Stafsus Jero Enggan Beberkan Kasus Jero
Wiryadinata hanya mengatakan bahwa penyidik KPK masih mencecarnya seputar Jero Wacik.
Penulis: Edwin Firdaus
Editor: Johnson Simanjuntak
TRIBUNNEWS.COM, JAKARTA - Mantan Staf Khusus Jero Wacik, I Ketut Wiryadinata enggan membeberkan hasil pemeriksaannya di KPK. Hari ini, dia kembali diperiksa sebagai saksi terkait kasus dugaan pemerasan di Kementerian Energi dan Sumber Daya Mineral yang menjerat mantan Menteri ESDM Jero Wacik.
Wiryadinata hanya mengatakan bahwa penyidik KPK masih mencecarnya seputar Jero Wacik. Selebihnya ia meminta langsung ditanyakan kepada KPK.
"Ya sekitar 20 pertanyaan.
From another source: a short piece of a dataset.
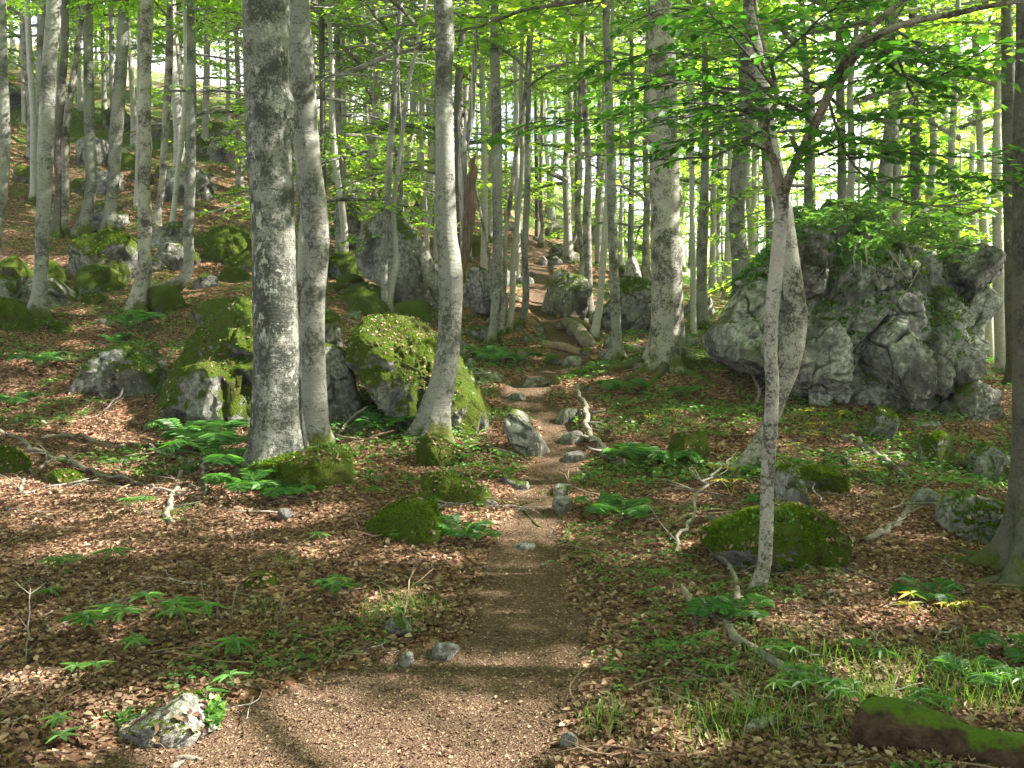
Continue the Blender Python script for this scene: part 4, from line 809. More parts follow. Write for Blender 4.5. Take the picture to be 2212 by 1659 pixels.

Masih seputar Pak Jero. Saya tidak berwenang menyampaikan materi pemeriksaan tanyakan saja ke KPK," kata Wiryadinata usai menjalani pemeriksaan di KPK, Jakarta, Rabu (17/9/2014).
Lebih jauh, Wiryadinata mengklaim tidak mengetahui Jero pernah mengeluh soal dana operasional menteri.
"Saya tidak tahu. Saya hanya melanjutkan pemeriksaan kemarin," ucapnya.
Seperti diketahui, Wiryadinata sudah diperiksa KPK pada Kamis (11/9/2014) lalu. Usai pemeriksaan, ia mengaku ditanya mengenai dana operasional menteri.
Wiryadinata mengaku tidak tahu persis soal penambahan DOM. Ia mengaku Jero tidak pernah menceritakan mengenai DOM yang kecil kepadanya.
Wiryadinata juga mengklaim tak tahu soal rapat fiktif yang disangka kepada Jero. Namun ia pernah mengikuti rapat bersama Sekretaris Majelis Tinggi Partai Demokrat itu.
Selain itu, Wiryadinata mengaku tidak mengetahui mengenai besaran untuk rapat. Begitu disinggung apakah mendapat sesuatu saat rapat, Wiryadinata menyatakan tidak mendapat apa-apa.
Dalam kasus dugaan pemerasan di Kementerian ESDM, Jero disangka melanggar Pasal 12 huruf e atau Pasal 23 Undang-undang Pemberantasan Tindak Pidana Korupsi jo Pasal 421 Kitab Undang-Undang Hukum Pidana.
Pasca dilantik sebagai menteri ESDM, Jero meminta tambahan dana operasional menteri. Sebab plafon yang diterimanya tidak mencukupi. Atas permintaan Jero, jajaran di lingkungan Kementerian ESDM telah memberikan dana sepanjang 2011 sampai 2013 sebesar Rp 9,9 miliar.
Dana itu diduga digunakan Jero untuk kepentingan pribadi, pihak ketiga dan pencitraan. Diduga dana itu berasal dari kick back rekanan dalam suatu kegiatan dan dari beberapa kegiatan rapat yang sesungguhnya sebagian besar rapat-rapat itu adalah rapat fiktif.